───── PROVIDED MATERIAL
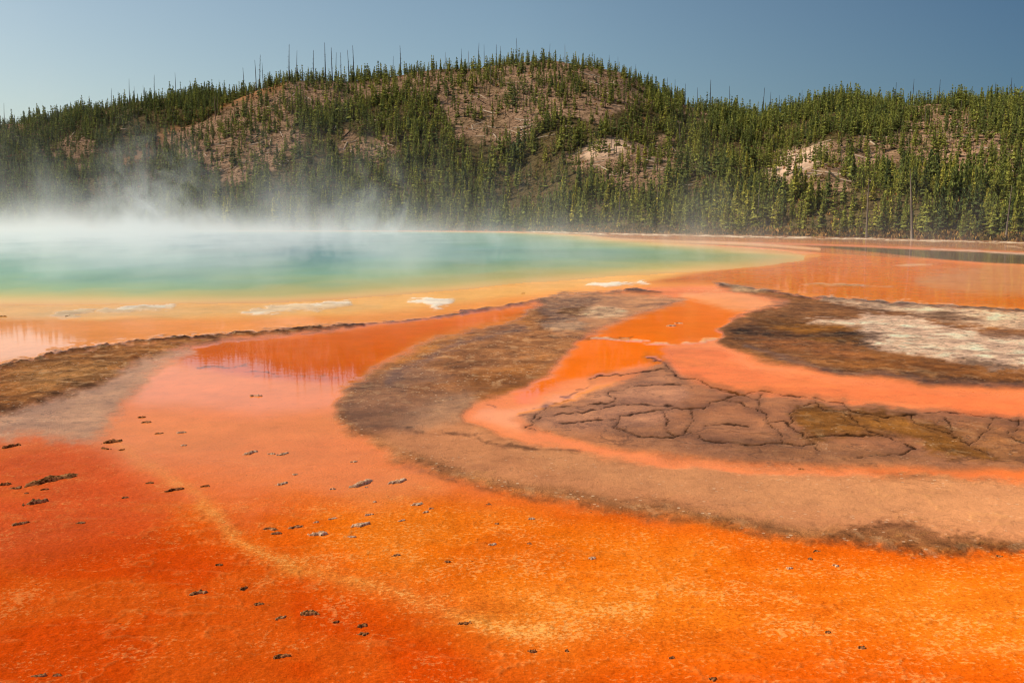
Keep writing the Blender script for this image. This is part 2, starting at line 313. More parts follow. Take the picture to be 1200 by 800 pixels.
layer([(935, 333), (990, 332), (1045, 335), (990, 334)], (190, 150, 120), 1.2, op=.8, z=.05, grainv=.8, breakup=.5)
layer([(1045, 310), (1075, 309), (1090, 311), (1060, 312)], (196, 150, 120), .9, op=.7, breakup=.5)
layer([(1180, 288), (1200, 290)], (196, 160, 130), .9, closed=False, width=.6, op=.7, breakup=.5)
# --- right-hand island with pale sinter
layer([(842, 398), (850, 380), (880, 366), (925, 354), (880, 345), (845, 335), (852, 332), (900, 340), (960, 349), (1060, 356), (1200, 364), (1620, 390), (1620, 480), (1250, 458), (1100, 450), (1000, 440), (930, 430), (872, 416)], (158, 100, 54), 4, breakup=.4, linev=.9, wetv=.12, grainv=.7, z=.02, speckv=.4, fleckv=0)
layer([(850, 392), (880, 374), (930, 366), (1000, 384), (1010, 400), (930, 402), (880, 400)], (64, 46, 32), 12, op=.6, grainv=1, breakup=.5)
layer([(960, 412), (1040, 420), (1150, 432), (1300, 446), (1300, 452), (1100, 442), (1000, 432)], (168, 102, 46), 7, op=.8, breakup=.3)
layer([(880, 408), (960, 432), (1080, 446), (1200, 454), (1400, 464)], (84, 62, 52), 4, closed=False, width=2, op=.6, wetv=.5)
layer([(885, 372), (930, 376), (1000, 382), (980, 392), (910, 388)], (146, 90, 24), 7, op=.7, breakup=.4)
layer([(900, 352), (960, 354), (1060, 362), (1130, 372), (1080, 376), (1000, 370), (930, 364)], (134, 86, 50), 5, op=.8, breakup=.4)
layer([(940, 377), (985, 376), (1010, 369), (1060, 372), (1120, 384), (1200, 396), (1500, 415), (1500, 450), (1200, 432), (1150, 428), (1080, 416), (1020, 406), (1010, 396), (985, 384)], (255, 210, 188), 4, wetv=.05, grainv=.8, z=.04, breakup=.8)
layer([(960, 351), (1000, 352), (1080, 357), (1200, 367), (1500, 386), (1500, 404), (1200, 386), (1140, 380), (1060, 366), (1000, 358)], (252, 206, 178), 3.5, wetv=.1, grainv=.85, z=.035, breakup=.9)
layer([(1140, 390), (1180, 388), (1230, 394), (1200, 398), (1150, 396)], (140, 92, 62), 4, op=.8, breakup=.6)
layer([(1085, 370), (1120, 368), (1160, 374), (1120, 378)], (122, 82, 50), 4, op=.8, breakup=.6)
layer([(845, 334), (900, 342), (960, 350), (1060, 357), (1200, 366), (1400, 380)], (76, 50, 32), 1.8, closed=False, width=1.2, op=.8, grainv=1, z=.08, breakup=.6, warp=.4)
layer([(985, 388), (1040, 398), (1010, 404), (985, 398)], (72, 50, 34), 4, op=.8, breakup=1.0)
layer([(1120, 420), (1180, 428), (1190, 432), (1140, 428)], (78, 56, 38), 3, op=.8, breakup=1.0)
layer([(1010, 434), (1060, 437), (1095, 440)], (200, 150, 104), 1.2, closed=False, width=.8, op=.8, breakup=.5)
layer([(852, 332), (880, 338), (905, 342), (870, 342)], (206, 164, 130), 2, op=.8, breakup=.7)
layer([(915, 380), (1000, 383), (1000, 390), (940, 390)], (156, 96, 24), 3, op=.8, breakup=.4)
layer([(930, 398), (990, 397), (1010, 401), (960, 403)], (140, 90, 26), 3, op=.7, breakup=.5)
layer([(855, 388), (900, 393), (950, 394), (1005, 393)], (50, 36, 24), 4, closed=False, width=2, op=.8, breakup=.8, grainv=1)
layer([(900, 401), (950, 405), (1000, 405), (1030, 408)], (46, 34, 22), 3, closed=False, width=1.2, op=.8, breakup=.9, grainv=1)
layer([(880, 400), (940, 403), (1000, 411), (1010, 419), (930, 413)], (186, 112, 62), 4, op=.8, breakup=.5)
layer([(1010, 420), (1090, 428), (1190, 440), (1300, 452), (1150, 440)], (164, 98, 44), 4, op=.7, breakup=.5)
layer([(1060, 440), (1130, 444), (1200, 450)], (70, 50, 38), 3, closed=False, width=1.2, op=.7, breakup=.9)
layer([(900, 366), (960, 368), (1000, 374)], (168, 108, 60), 3, closed=False, width=2, op=.7, breakup=.6)
layer([(615, 384), (570, 396), (520, 412), (480, 430), (455, 446)], (112, 82, 70), 6, closed=False, width=4, op=.6, breakup=.5, wetv=.35)
layer([(600, 402), (560, 414), (520, 428)], (86, 56, 34), 3, closed=False, width=1, op=.6, breakup=.9)
layer([(650, 404), (610, 410), (570, 424), (540, 438)], (168, 108, 66), 5, closed=False, width=2.5, op=.6, breakup=.7, speckv=1)
layer([(400, 488), (440, 478), (500, 486), (470, 500), (430, 506)], (128, 86, 58), 6, op=.6, breakup=.6)
# scattered pale bits along the inner rim
layer([(690, 396), (740, 398), (790, 402), (840, 398)], (226, 170, 130), 1.0, closed=False, width=.4, op=.8, breakup=1.4, z=.02)
layer([(300, 442), (350, 438), (400, 440)], (160, 84, 40), 1.0, closed=False, width=.4, op=.7, breakup=1.2)
for a in ([(235, 429), (265, 430), (290, 428)], [(272, 436), (300, 434), (322, 436)], [(150, 424), (178, 425)], [(612, 478), (650, 470), (690, 454)], [(612, 488), (640, 486)], [(640, 470), (655, 472)], [(680, 455), (695, 454)], [(560, 474), (575, 476)]):
    layer(a, (120, 62, 26), .9, closed=False, width=.5, op=.8, breakup=1.0)

mot_w = fbm(GX * 1.3, GY * 1.3, 419, 3)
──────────
All of the material above needs to be restated exactly, with no pictures.

Keep writing the Blender script for this image. This is part 2, starting at line 313. More parts follow. Take the picture to be 1200 by 800 pixels.
layer([(935, 333), (990, 332), (1045, 335), (990, 334)], (190, 150, 120), 1.2, op=.8, z=.05, grainv=.8, breakup=.5)
layer([(1045, 310), (1075, 309), (1090, 311), (1060, 312)], (196, 150, 120), .9, op=.7, breakup=.5)
layer([(1180, 288), (1200, 290)], (196, 160, 130), .9, closed=False, width=.6, op=.7, breakup=.5)
# --- right-hand island with pale sinter
layer([(842, 398), (850, 380), (880, 366), (925, 354), (880, 345), (845, 335), (852, 332), (900, 340), (960, 349), (1060, 356), (1200, 364), (1620, 390), (1620, 480), (1250, 458), (1100, 450), (1000, 440), (930, 430), (872, 416)], (158, 100, 54), 4, breakup=.4, linev=.9, wetv=.12, grainv=.7, z=.02, speckv=.4, fleckv=0)
layer([(850, 392), (880, 374), (930, 366), (1000, 384), (1010, 400), (930, 402), (880, 400)], (64, 46, 32), 12, op=.6, grainv=1, breakup=.5)
layer([(960, 412), (1040, 420), (1150, 432), (1300, 446), (1300, 452), (1100, 442), (1000, 432)], (168, 102, 46), 7, op=.8, breakup=.3)
layer([(880, 408), (960, 432), (1080, 446), (1200, 454), (1400, 464)], (84, 62, 52), 4, closed=False, width=2, op=.6, wetv=.5)
layer([(885, 372), (930, 376), (1000, 382), (980, 392), (910, 388)], (146, 90, 24), 7, op=.7, breakup=.4)
layer([(900, 352), (960, 354), (1060, 362), (1130, 372), (1080, 376), (1000, 370), (930, 364)], (134, 86, 50), 5, op=.8, breakup=.4)
layer([(940, 377), (985, 376), (1010, 369), (1060, 372), (1120, 384), (1200, 396), (1500, 415), (1500, 450), (1200, 432), (1150, 428), (1080, 416), (1020, 406), (1010, 396), (985, 384)], (255, 210, 188), 4, wetv=.05, grainv=.8, z=.04, breakup=.8)
layer([(960, 351), (1000, 352), (1080, 357), (1200, 367), (1500, 386), (1500, 404), (1200, 386), (1140, 380), (1060, 366), (1000, 358)], (252, 206, 178), 3.5, wetv=.1, grainv=.85, z=.035, breakup=.9)
layer([(1140, 390), (1180, 388), (1230, 394), (1200, 398), (1150, 396)], (140, 92, 62), 4, op=.8, breakup=.6)
layer([(1085, 370), (1120, 368), (1160, 374), (1120, 378)], (122, 82, 50), 4, op=.8, breakup=.6)
layer([(845, 334), (900, 342), (960, 350), (1060, 357), (1200, 366), (1400, 380)], (76, 50, 32), 1.8, closed=False, width=1.2, op=.8, grainv=1, z=.08, breakup=.6, warp=.4)
layer([(985, 388), (1040, 398), (1010, 404), (985, 398)], (72, 50, 34), 4, op=.8, breakup=1.0)
layer([(1120, 420), (1180, 428), (1190, 432), (1140, 428)], (78, 56, 38), 3, op=.8, breakup=1.0)
layer([(1010, 434), (1060, 437), (1095, 440)], (200, 150, 104), 1.2, closed=False, width=.8, op=.8, breakup=.5)
layer([(852, 332), (880, 338), (905, 342), (870, 342)], (206, 164, 130), 2, op=.8, breakup=.7)
layer([(915, 380), (1000, 383), (1000, 390), (940, 390)], (156, 96, 24), 3, op=.8, breakup=.4)
layer([(930, 398), (990, 397), (1010, 401), (960, 403)], (140, 90, 26), 3, op=.7, breakup=.5)
layer([(855, 388), (900, 393), (950, 394), (1005, 393)], (50, 36, 24), 4, closed=False, width=2, op=.8, breakup=.8, grainv=1)
layer([(900, 401), (950, 405), (1000, 405), (1030, 408)], (46, 34, 22), 3, closed=False, width=1.2, op=.8, breakup=.9, grainv=1)
layer([(880, 400), (940, 403), (1000, 411), (1010, 419), (930, 413)], (186, 112, 62), 4, op=.8, breakup=.5)
layer([(1010, 420), (1090, 428), (1190, 440), (1300, 452), (1150, 440)], (164, 98, 44), 4, op=.7, breakup=.5)
layer([(1060, 440), (1130, 444), (1200, 450)], (70, 50, 38), 3, closed=False, width=1.2, op=.7, breakup=.9)
layer([(900, 366), (960, 368), (1000, 374)], (168, 108, 60), 3, closed=False, width=2, op=.7, breakup=.6)
layer([(615, 384), (570, 396), (520, 412), (480, 430), (455, 446)], (112, 82, 70), 6, closed=False, width=4, op=.6, breakup=.5, wetv=.35)
layer([(600, 402), (560, 414), (520, 428)], (86, 56, 34), 3, closed=False, width=1, op=.6, breakup=.9)
layer([(650, 404), (610, 410), (570, 424), (540, 438)], (168, 108, 66), 5, closed=False, width=2.5, op=.6, breakup=.7, speckv=1)
layer([(400, 488), (440, 478), (500, 486), (470, 500), (430, 506)], (128, 86, 58), 6, op=.6, breakup=.6)
# scattered pale bits along the inner rim
layer([(690, 396), (740, 398), (790, 402), (840, 398)], (226, 170, 130), 1.0, closed=False, width=.4, op=.8, breakup=1.4, z=.02)
layer([(300, 442), (350, 438), (400, 440)], (160, 84, 40), 1.0, closed=False, width=.4, op=.7, breakup=1.2)
for a in ([(235, 429), (265, 430), (290, 428)], [(272, 436), (300, 434), (322, 436)], [(150, 424), (178, 425)], [(612, 478), (650, 470), (690, 454)], [(612, 488), (640, 486)], [(640, 470), (655, 472)], [(680, 455), (695, 454)], [(560, 474), (575, 476)]):
    layer(a, (120, 62, 26), .9, closed=False, width=.5, op=.8, breakup=1.0)

mot_w = fbm(GX * 1.3, GY * 1.3, 419, 3)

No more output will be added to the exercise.